The wording contained in the warranty agreement is ambiguous. It provides in pertinent part:

“In the event that the audit reveals maintenance expenses in excess of $6,755.13, then such excess, multiplied by 10, shall be subtracted from the principal balance of the vendor’s lien note, and any interest paid on said amount by which the principal is reduced shall be credited against interest to accrue thereafter.”

The procedure by which this credit is to take place is not contained in the record. The wording would seem to suggest that the credit should take place at such time as the audit would indicate maintenance expenses in excess of the $6,755.13. There is no evidence in the record, however, that such a credit was made or that such a credit was ever requested to be made at any time during the six years since the warranty agreement was entered into. Nowhere in the warranty agreement does it say that such a credit is to operate automatically.
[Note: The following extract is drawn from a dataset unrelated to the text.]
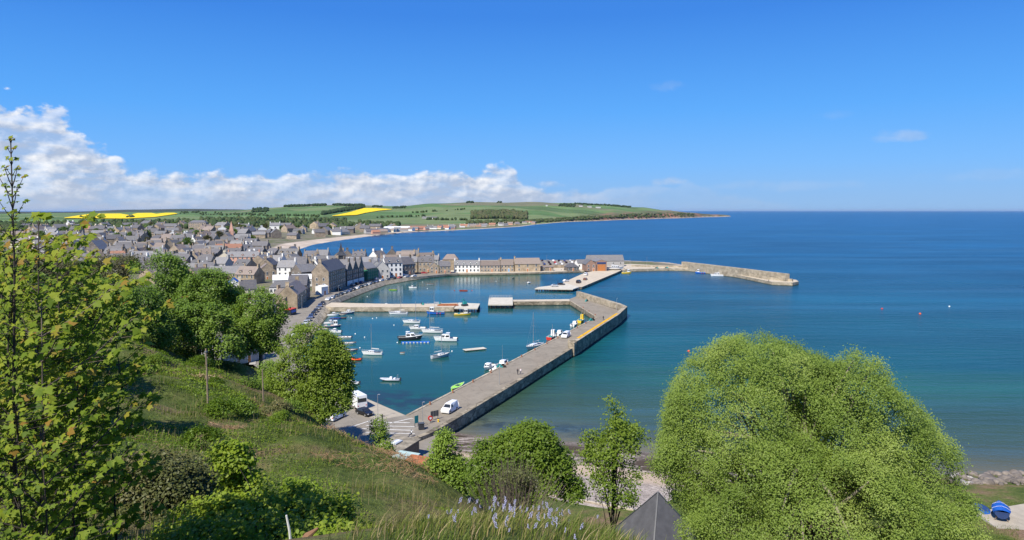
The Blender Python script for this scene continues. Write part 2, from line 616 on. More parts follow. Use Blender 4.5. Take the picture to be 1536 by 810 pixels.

Plaintiff has the burden of making a prima facie showing that there is a likelihood that it will prevail on the merits of a trial on a permanent injunction. In the present case, there is not enough evidence contained in the record to support a finding that such a showing has been made. The only evidence submitted by plaintiff is its claims in its petition that it paid certain amounts under protest and that the rent rolls never exceeded the requisite amount, and the ambiguous wording of the warranty agreement. There is no evidence to support these allegations. Plaintiff did not introduce any affidavits or exhibits to show exactly what the rent rolls were and exactly how the rent was paid in protest.

In view of the scant evidence presented to the trial court by the plaintiff below, we cannot find that a prima facie showing was made that plaintiff would prevail on the merits of a permanent injunction.

For these reasons, the decision of the trial court granting the preliminary injunction is reversed.

REVERSED.

LOBRANO, J., concurs.






Concurrence Opinion

LOBRANO, Judge,

concurring.

I respectfully concur in the reversal of this matter. Simply put, the plaintiff-ap-pellee alleged the necessary facts required under Article 2751 of the Code of Civil *9Procedure to arrest the seizure and sale. However, the record is void of any evidence whatsoever to support those allegations. The judgment granting the preliminary injunction recites that a hearing took place and evidence was submitted, however I am unable to find any.